Take wind or sound. What you actually have are scattered measurements—readings from instruments, bits of data here and there, or direct sensory experience. None of this comes as a smooth, complete picture.
Then, without much attention, this messy input is turned into something much cleaner. Wind becomes a smooth flow filling space. Sound becomes a neat wave moving through the air. These are not what we directly observe. They are constructed versions of what we observe.
This step does two things at once. It adds order, but it also removes detail. Small irregularities, randomness, and fine-scale differences are smoothed out or ignored. What remains is a simplified picture that is easier to work with.
The striking part is that this simplified picture still works. It predicts what will happen with high accuracy. Because of that, we tend to forget that it is a simplified version at all. It starts to feel like the real thing.
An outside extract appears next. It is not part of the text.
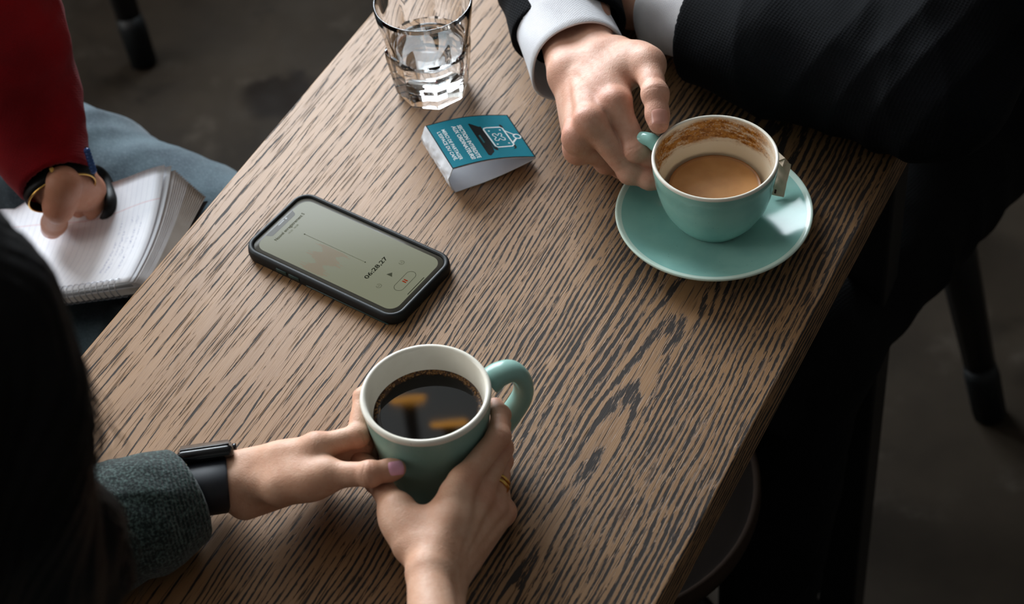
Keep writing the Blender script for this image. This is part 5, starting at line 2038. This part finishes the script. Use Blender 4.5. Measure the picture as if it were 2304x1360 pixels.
# black leather wrist band with a gold clasp
wc2 = at(126, 404, -.058)
wx = unit(at(124, 410, -.054) - at(74, 300, -.036))
band = thing('leather_bracelet', 'wide black leather wrist band with gold clasp below the crimson sleeve', 'bracelet', wc2)
u1 = unit(np.cross(wx, [0, 0, 1])); u2 = np.cross(u1, wx)
bm = bmesh.new()
rg = []
prof = [(-.014, 0), (-.014, .0016), (-.010, .0024), (.010, .0024), (.014, .0016), (.014, 0), (.010, -.0004), (-.010, -.0004)]
for k in range(64):
    a = 2 * math.pi * k / 64
    rg.append([bm.verts.new(wx * y + u1 * math.cos(a) * (.0290 + o) + u2 * math.sin(a) * (.0250 + o)) for y, o in prof])
for k in range(64):
    a, b = rg[k], rg[(k + 1) % 64]
    for i in range(len(prof)):
        j = (i + 1) % len(prof); bm.faces.new((a[i], b[i], b[j], a[j]))
bm_obj('strap', bm, MAT['leather'], band)
bm = bmesh.new()
sg = 1 if u2[1] < 0 else -1
tube(bm, [wx * .0146 + u1 * math.cos(a) * .0298 + u2 * math.sin(a) * .0257 for a in np.linspace(0, 2 * math.pi, 49)], .0009, 8, cap=False); bm_obj('gold_edge', bm, MAT['gold'], band)
bm = bmesh.new()
camd = unit(CAM_O - wc2); ca = math.atan2(camd @ u2 / .0250, camd @ u1 / .0290)
cpt = u1 * math.cos(ca) * .0320 + u2 * math.sin(ca) * .0280
tube(bm, [cpt - wx * .008, cpt + wx * .010], .0022, 10); bm_obj('clasp', bm, MAT['gold'], band)

# black strap loop lying on the jeans
loop = thing('strap_loop', 'black strap loop lying on the pale jeans beside the wrist', 'strap', at(226, 420, -.095))
bm = bmesh.new()
lp = catmull([at(x, y, z) - at(226, 420, -.095) for x, y, z in ((196, 392, -.075), (214, 384, -.082), (234, 398, -.092), (246, 425, -.096), (249, 452, -.096), (244, 480, -.104), (230, 505, -.125))], 8)
tube(bm, lp, [.0034] * len(lp), 10, flat=1.6); bm_obj('loop', bm, MAT['leather'], loop)
beads = thing('bead_bracelet', 'small blue bead bracelet at the edge of the crimson sleeve', 'bracelet', at(206, 366, -.03))
for k in range(7):
    a = k / 6
    p = at(196 + 14 * a, 340 + 44 * a, -.028 - .014 * a) - at(206, 366, -.03)
    bm = bmesh.new(); bmesh.ops.create_icosphere(bm, subdivisions=2, radius=.0030, matrix=Matrix.Translation(p)); bm_obj('bead', bm, MAT['blue_bead'], beads)
bm = bmesh.new(); tube(bm, [at(193 + 20 * a, 330 + 62 * a, -.025 - .020 * a) - at(206, 366, -.03) for a in np.linspace(0, 1, 8)], .0008, 6); bm_obj('cord', bm, MAT['leather'], beads)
But what the success of the model really shows is not that the world is exactly smooth and continuous. It shows that the world can be simplified in this way without losing what matters for prediction.
In other words, many different underlying realities can lead to the same simplified description. The model keeps what is stable and throws away what does not affect the outcome.
So the deeper point is this: science often succeeds not because it captures everything, but because it finds ways to ignore a great deal without breaking its predictions.
The smooth flow of wind and the clean wave of sound are not just descriptions. They are carefully simplified versions of something more complex—and their power comes from what they leave out.